On 17 February 1941, the monastery was shut down by the German authorities. That day Kolbe and four others were arrested by the Gestapo and imprisoned in the Pawiak prison. On 28 May, he was transferred to Auschwitz as prisoner 16670.
Continuing to act as a priest, Kolbe was subjected to violent harassment, including beatings and lashings. At the end of July 1941, a prisoner supposedly escaped from the camp, prompting the deputy camp commander, SS commander Karl Fritzsch, to pick ten men to be starved to death in an underground bunker to deter further escape attempts. When one of the selected men, Franciszek Gajowniczek, cried out, “My wife! My children!” Kolbe volunteered to take his place.
Kolbe approached the commander. The Nazi commander replied, “What does this Polish pig want?”
Kolbe pointed with his hand to the condemned Franciszek Gajowniczek and repeated: “I am a Catholic priest from Poland; I would like to take his place because he has a wife and children.”
Rather surprised, the commander accepted Kolbe in place of Gajowniczek. Gajowniczek later said: “I could only thank him with my eyes. I was stunned and could hardly grasp what was going on. The immensity of it: I, the condemned, am to live and someone else willingly and voluntarily offers his life for me – a stranger. Is this some dream? I was put back into my place without having had time to say anything to Maximilian Kolbe. I was saved. And I owe to him the fact that I could tell you all this. The news quickly spread all round the camp. It was the first and the last time that such an incident happened in the whole history of Auschwitz.” This is the gospel story of what Jesus has done for us – taken our placed.

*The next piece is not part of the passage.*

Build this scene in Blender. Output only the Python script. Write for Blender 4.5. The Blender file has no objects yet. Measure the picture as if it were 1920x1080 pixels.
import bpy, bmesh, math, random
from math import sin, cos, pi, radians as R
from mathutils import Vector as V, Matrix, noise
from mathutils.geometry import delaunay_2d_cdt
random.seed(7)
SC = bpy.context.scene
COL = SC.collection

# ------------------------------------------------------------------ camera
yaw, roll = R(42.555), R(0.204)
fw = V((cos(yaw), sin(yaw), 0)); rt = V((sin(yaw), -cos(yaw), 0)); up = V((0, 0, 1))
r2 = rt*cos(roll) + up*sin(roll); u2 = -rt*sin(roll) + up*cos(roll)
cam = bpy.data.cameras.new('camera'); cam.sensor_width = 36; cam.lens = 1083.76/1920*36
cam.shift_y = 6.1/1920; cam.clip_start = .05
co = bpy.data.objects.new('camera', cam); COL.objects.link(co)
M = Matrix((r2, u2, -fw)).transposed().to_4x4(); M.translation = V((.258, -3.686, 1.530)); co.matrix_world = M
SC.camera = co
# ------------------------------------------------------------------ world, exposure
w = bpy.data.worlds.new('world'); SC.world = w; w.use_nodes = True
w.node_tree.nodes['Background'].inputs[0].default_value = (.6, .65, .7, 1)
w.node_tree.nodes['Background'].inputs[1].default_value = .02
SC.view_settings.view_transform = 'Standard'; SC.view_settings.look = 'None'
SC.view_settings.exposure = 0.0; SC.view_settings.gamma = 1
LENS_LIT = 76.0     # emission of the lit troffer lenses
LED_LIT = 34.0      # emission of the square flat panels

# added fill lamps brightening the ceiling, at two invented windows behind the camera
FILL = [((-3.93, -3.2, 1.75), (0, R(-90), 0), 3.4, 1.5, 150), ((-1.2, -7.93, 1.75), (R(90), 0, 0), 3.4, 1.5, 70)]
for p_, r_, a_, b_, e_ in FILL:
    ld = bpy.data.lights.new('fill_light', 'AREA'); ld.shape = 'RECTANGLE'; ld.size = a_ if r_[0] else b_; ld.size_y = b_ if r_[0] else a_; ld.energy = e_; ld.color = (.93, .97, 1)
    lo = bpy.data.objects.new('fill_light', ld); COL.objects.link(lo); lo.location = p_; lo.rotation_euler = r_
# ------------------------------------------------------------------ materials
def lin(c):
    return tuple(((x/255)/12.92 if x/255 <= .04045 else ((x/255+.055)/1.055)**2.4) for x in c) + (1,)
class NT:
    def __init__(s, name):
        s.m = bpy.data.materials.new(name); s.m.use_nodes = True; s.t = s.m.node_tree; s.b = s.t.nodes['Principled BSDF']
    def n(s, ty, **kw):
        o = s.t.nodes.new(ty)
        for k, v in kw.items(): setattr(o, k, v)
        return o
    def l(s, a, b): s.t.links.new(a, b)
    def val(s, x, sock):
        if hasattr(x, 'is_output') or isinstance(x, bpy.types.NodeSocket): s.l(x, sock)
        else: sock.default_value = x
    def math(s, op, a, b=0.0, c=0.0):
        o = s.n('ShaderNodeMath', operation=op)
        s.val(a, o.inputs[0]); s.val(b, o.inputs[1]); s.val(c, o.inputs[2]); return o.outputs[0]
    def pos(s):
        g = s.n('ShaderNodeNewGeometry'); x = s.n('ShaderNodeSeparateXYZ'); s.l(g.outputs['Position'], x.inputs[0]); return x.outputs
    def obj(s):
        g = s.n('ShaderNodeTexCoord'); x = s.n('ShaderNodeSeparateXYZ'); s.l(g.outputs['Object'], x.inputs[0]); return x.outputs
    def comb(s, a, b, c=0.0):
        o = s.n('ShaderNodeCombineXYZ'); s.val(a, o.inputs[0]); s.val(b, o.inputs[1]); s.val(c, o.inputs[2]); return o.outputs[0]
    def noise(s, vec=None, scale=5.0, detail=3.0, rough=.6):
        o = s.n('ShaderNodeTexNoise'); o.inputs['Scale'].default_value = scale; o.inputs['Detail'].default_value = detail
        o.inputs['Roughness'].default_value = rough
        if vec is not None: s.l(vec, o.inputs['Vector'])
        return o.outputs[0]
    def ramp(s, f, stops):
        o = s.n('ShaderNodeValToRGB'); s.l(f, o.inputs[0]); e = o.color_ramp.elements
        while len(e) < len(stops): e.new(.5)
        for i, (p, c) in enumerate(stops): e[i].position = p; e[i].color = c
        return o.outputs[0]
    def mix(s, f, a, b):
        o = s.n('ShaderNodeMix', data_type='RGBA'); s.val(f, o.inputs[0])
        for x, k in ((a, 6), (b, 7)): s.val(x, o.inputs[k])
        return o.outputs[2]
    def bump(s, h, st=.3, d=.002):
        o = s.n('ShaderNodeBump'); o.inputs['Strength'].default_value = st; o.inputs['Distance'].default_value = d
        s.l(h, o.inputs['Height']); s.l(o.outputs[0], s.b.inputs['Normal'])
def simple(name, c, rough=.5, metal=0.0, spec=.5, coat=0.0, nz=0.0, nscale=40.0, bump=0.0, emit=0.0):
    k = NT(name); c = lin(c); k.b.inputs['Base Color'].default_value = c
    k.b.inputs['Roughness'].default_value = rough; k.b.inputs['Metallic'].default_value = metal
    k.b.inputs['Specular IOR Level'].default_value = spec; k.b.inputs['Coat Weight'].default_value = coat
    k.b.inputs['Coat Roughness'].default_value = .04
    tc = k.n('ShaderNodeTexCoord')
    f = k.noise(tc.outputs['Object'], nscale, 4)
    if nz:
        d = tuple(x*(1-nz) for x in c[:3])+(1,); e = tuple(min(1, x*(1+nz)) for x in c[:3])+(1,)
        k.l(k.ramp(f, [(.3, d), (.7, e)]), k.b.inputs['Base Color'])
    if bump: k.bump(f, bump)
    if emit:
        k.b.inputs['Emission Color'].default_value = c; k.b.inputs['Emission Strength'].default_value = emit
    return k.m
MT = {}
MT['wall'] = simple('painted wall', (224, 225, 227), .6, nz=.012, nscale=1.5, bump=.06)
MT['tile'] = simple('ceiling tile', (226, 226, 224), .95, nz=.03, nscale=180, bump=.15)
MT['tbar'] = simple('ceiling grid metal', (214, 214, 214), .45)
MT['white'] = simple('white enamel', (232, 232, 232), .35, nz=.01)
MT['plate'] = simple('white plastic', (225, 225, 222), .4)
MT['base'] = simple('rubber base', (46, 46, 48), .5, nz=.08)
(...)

According to an eyewitness, who was an assistant janitor at that time, in his prison cell Kolbe led the prisoners in prayer. Each time the guards checked on him, he was standing or kneeling in the middle of the cell and looking calmly at those who entered. After they had been starved and deprived of water for two weeks, only Kolbe and three others remained alive. (The ‘escaped prisoner’ was later found, he had fallen down a latrine and died.)
Franciszek Gajowniczek would miraculously survive Auschwitz, and would later be present at Kolbe’s memorial in 1971.
Bruno Borgowiec, a Polish prisoner who was charged with serving the prisoner later gave a report of what he saw: “The ten condemned to death went through terrible days. From the underground cell in which they were shut up there continually arose the echo of prayers and canticles. The man in charge of emptying the buckets of urine found them always empty. Thirst drove the prisoners to drink the contents. Since they had grown very weak, prayers were now only whispered. At every inspection, when almost all the others were now lying on the floor, Father Kolbe was seen kneeling or standing in the centre as he looked cheerfully in the face of the SS men.
Kolbe never asked for anything and did not complain, rather he encouraged the others, saying that the fugitive might be found and then they would all be freed. One of the SS guards remarked: this priest is really a great man. We have never seen anyone like him…”
After two weeks, nearly all the prisoners, except Kolbe had died due to dehydration and starvation. Because the guards wanted the cell emptied, the remaining prisoners and Kolbe were executed with a lethal injection. Those present say he calmly accepted death, lifting his arm. His remains were unceremoniously cremated on 15 August 1941
The deed and courage of Maximillian Kolbe spread around the Auschwitz prisoners, offering a rare glimpse of light and human dignity in the face of extreme cruelty. After the war, his reputation grew, and he became symbolic of courageous dignity. To me it is an example of the greater sacrifice of Jesus on my behalf, who has freed me from the prison of sin and condemnation.